Bloodshot Announces Return of The Blacks

02/18/2010




 

Digital only EP will have a lot of cool add-ons. Perfect for when you're high, even!

 

By Blurt Staff

 

Who remembers The Blacks? One of the more exciting bands to emerge out of late ‘90s Chicago, they issued two great albums (1998's Dolly Horrorshow and 2000's Just Like Home, both on Bloodshot) then, in their own words, "flamed out" under their own volatility. They came back together, however, for a reunion show at the Bloodshot Records 15th Anniversary Hideout Block Party in the fall of 2009. Now comes the recorded fruits of the reunion, a digital-only EP titled In Sickness and Health, due March 9 on Bloodshot.

 

The first 300 downloads come with a limited-edition poster designed by Danny Black and silk screened by Crosshair Silkscreen. All downloads of the EP include an enhanced package of lyrics, original artwork, photos and the documentary on the Blacks rise and fall, "Bring It Back From The Dead" by John Boston and Glorious Noise Productions.

 

Now THAT sounds like a bargain. Incidentally, don't confuse the band with another outfit, the San Francisco-based Blacks. Go here for their Bloodshot artist page.

 

Some details on the EP, courtesy Bloodshot:

 

 

Book-ending the EP are stark confessionals that could be comfortably sung in a dimly lit basement studio or on the railing of a bridge.  As we enter a new decade, singer/guitarist Danny Black's near-whispered "Ten Years" is the theme song for blown chances and wasted time, while bassist/singer Gina Black (classically trained, but beats and bows the stand-up like few others) sings "If It All Falls Through" teetering on desperation, her voice cracking and breathless with resignation or hope, it's hard to tell.  Maybe she doesn't even know.  Maybe it's the same thing.

 

In between are four songs bursting with sanguine energy.
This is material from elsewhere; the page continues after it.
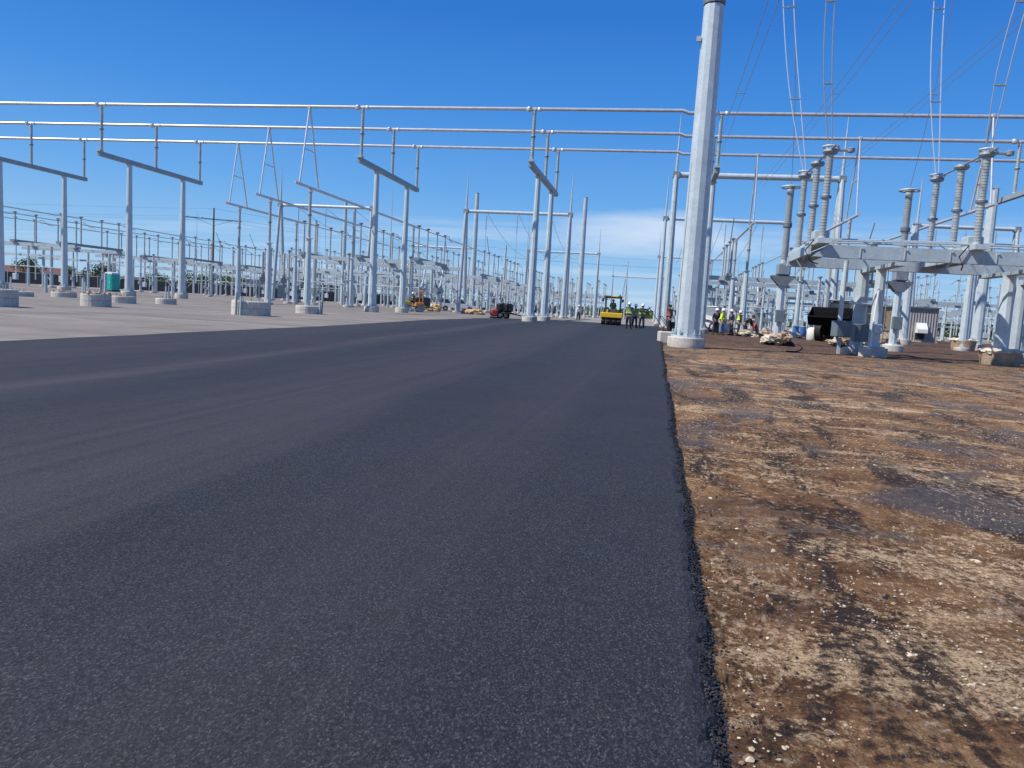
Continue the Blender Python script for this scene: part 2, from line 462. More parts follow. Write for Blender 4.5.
def road():
    ys = [-8, -4, -1] + spaced(.2, 74, .035, 1.006)
    mb = MB()
    for y in ys:
        e = edge_x(y); j = noise.noise(Vector((y*30, 0, 4)))*.008
        le = left_edge(y) + noise.noise(Vector((y*.7, 7, 0)))*.07
        q = [random.uniform(-1, 1) for _ in range(4)]; h = min(1, y*.12+.35)*.009
        mb.v += [(le-.02, y, .0), (le, y, TOP-.012), (le+.04, y, TOP), (-5, y, TOP), (-1.2, y, TOP), (e-.05+q[0]*h, y, TOP), (e-.028+j+q[1]*h, y, TOP-.008+q[1]*.004), (e-.006+j+q[2]*h*1.3, y, TOP-.026+q[2]*.006), (e+.02+j*1.5+q[3]*h*1.6, y, -.004)]
    W = 9
    for k in range(len(ys)-1):
        for i in range(W-1):
            a = k*W+i; mb.f.append((a, a+1, a+W+1, a+W))
    o = mb.build('road', M['asphalt']); o['kind'] = 'structure'
road()
def scatter_stones(name, mat, gen, kind_label):
    ico = [(-.525731, 0, .850651), (.525731, 0, .850651), (-.525731, 0, -.850651), (.525731, 0, -.850651), (0, .850651, .525731), (0, .850651, -.525731), (0, -.850651, .525731), (0, -.850651, -.525731), (.850651, .525731, 0), (-.850651, .525731, 0), (.850651, -.525731, 0), (-.850651, -.525731, 0)]
    fc = [(1, 4, 0), (4, 9, 0), (4, 5, 9), (8, 5, 4), (1, 8, 4), (1, 10, 8), (10, 3, 8), (8, 3, 5), (3, 2, 5), (3, 7, 2), (3, 10, 7), (10, 6, 7), (6, 11, 7), (6, 0, 11), (6, 1, 0), (10, 1, 6), (11, 0, 9), (2, 11, 9), (5, 2, 9), (11, 2, 7)]
    vs, fs = [], []
    for (x, y, z, r) in gen:
        b = len(vs); a = random.random()*6.28; ca, sa = math.cos(a), math.sin(a)
        sx, sy, sz = r*random.uniform(.7, 1.3), r*random.uniform(.6, 1.1), r*random.uniform(.35, .75)
        for p in ico:
            k = random.uniform(.78, 1.15)
            px, py = p[0]*sx*k, p[1]*sy*k
            vs.append((x+px*ca-py*sa, y+px*sa+py*ca, z+p[2]*sz*k))
        fs += [(b+i, b+j, b+k) for i, j, k in fc]
    me = bpy.data.meshes.new(name); me.from_pydata(vs, [], fs); me.materials.append(mat)
    o = put(name, me); tag(o, kind_label, name.replace('_', ' '), None, 'stuff')
def peb():
    n = 0
    while n < 34000:
        y = 1.0 + 28*random.random()**2.4; x = edge_x(y) + .04 + random.random()**.9*(1.2+y*.75)
        d = noise.noise(Vector((x*1.3, y*.9, 2)))
        if random.random() > .5 + d*1.1: continue
        n += 1
        r = random.choice([.002]*7+[.003]*6+[.0045]*4+[.007])
        r *= 1 + min(1.3, y*.055)
        if random.random() < .0045: r = random.uniform(.011, .02)
        yield (x, y, .006+noise.noise(Vector((x*1.1, y*1.1, 0)))*.022+noise.noise(Vector((x*4.1, y*4.1, 5)))*.011, r)
scatter_stones('pebbles', M['stone'], peb(), 'pale limestone pebbles scattered over the brown dirt beside the road')
def crm():
    for i in range(15000):
        y = .9 + 30*random.random()**2.0; e = edge_x(y)
        u = random.random()
        x = e + (-.02 + .05*u if random.random() < .88 else random.expovariate(12))
        z = (TOP*.8*(1-u) if x < e+.03 else .008)
        yield (x, y, max(z, .005), random.uniform(.002, .0055)*(1+min(1.4, y*.06)))
scatter_stones('asphalt_crumbs', M['crumb'], crm(), 'loose black asphalt crumbs along the ragged road edge')

# ------------------------------------------------------------------ shared shapes
def insulator_mesh(name, H, r, sheds, n=12, units=2, mat='porcelain'):
    mb = MB(); seg = H/units
    prof = []
    for u in range(units):
        z0 = u*seg
        prof += [(r*.95, z0), (r*.95, z0+.06*seg)]
        k = sheds//units; s0, s1 = z0+.07*seg, z0+.93*seg
        for i in range(k):
            a = s0+(s1-s0)*i/k; d = (s1-s0)/k
            prof += [(r*.76, a), (r*(1.0 if i % 2 else .92), a+d*.35), (r*(1.0 if i % 2 else .92), a+d*.62), (r*.76, a+d*.9)]
        prof += [(r*.95, z0+.94*seg), (r*.95, z0+seg)]
    mb.lathe(prof, (0, 0, 0), n)
    return mb.mesh(name, M[mat], True)
def flange_mesh(name, r, z):
    return MB().lathe([(r, -.035), (r*1.0, .035)], (0, 0, z), 12).mesh(name, M['cement'], True)
INS_BUS = insulator_mesh('insulator', 3.3, .125, 40)
FL_BUS = flange_mesh('insulator_flange', .165, 1.65)
INS_SW = insulator_mesh('insulator', 3.3, .115, 26, 10)
CLAMP = MB().box((0, 0, .05), (.22, .26, .14), 0, .03).lathe([(.05, -.12), (.2, -.06), (.24, .06), (.2, .18), (.05, .22)], (-.36, 0, .02), 12).lathe([(.05, -.08), (.16, -.04), (.18, .06), (.14, .15), (.05, .18)], (.34, 0, .02), 12).box((0, 0, .08), (.85, .07, .05)).mesh('bus_clamp', M['alu'], True)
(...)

From the Flaming Lips soar of "Can't Explain" to the Tom Waits gutter poetry of "Bottled & Flat" to the X inflected fractured romance of "I'm In Love," The Blacks alchemical balance of orchestral punk, rootsy psychedelia and gut bucket snarl conjures many reference points, but remains uniquely theirs.  Guitarist/singer Nora O'Connor, (who spent much of the past decade singing with Andrew Bird, New Pornographers, Neko Case and Mavis Staples, as well as releasing the solo album 2004's Til the Dawn), with her simple raw and melodic playing and ethereal bluebird of a voice, and drummer James Emmenegger, all wide lapels and flailing arms, round out this, the classic line up of the Blacks, and make them more than the sum of their parts; their particular talents and demons making for fertile and exhilarating turns, and the production making for an intimate  headphones record, suitable for when you're low or when you're high.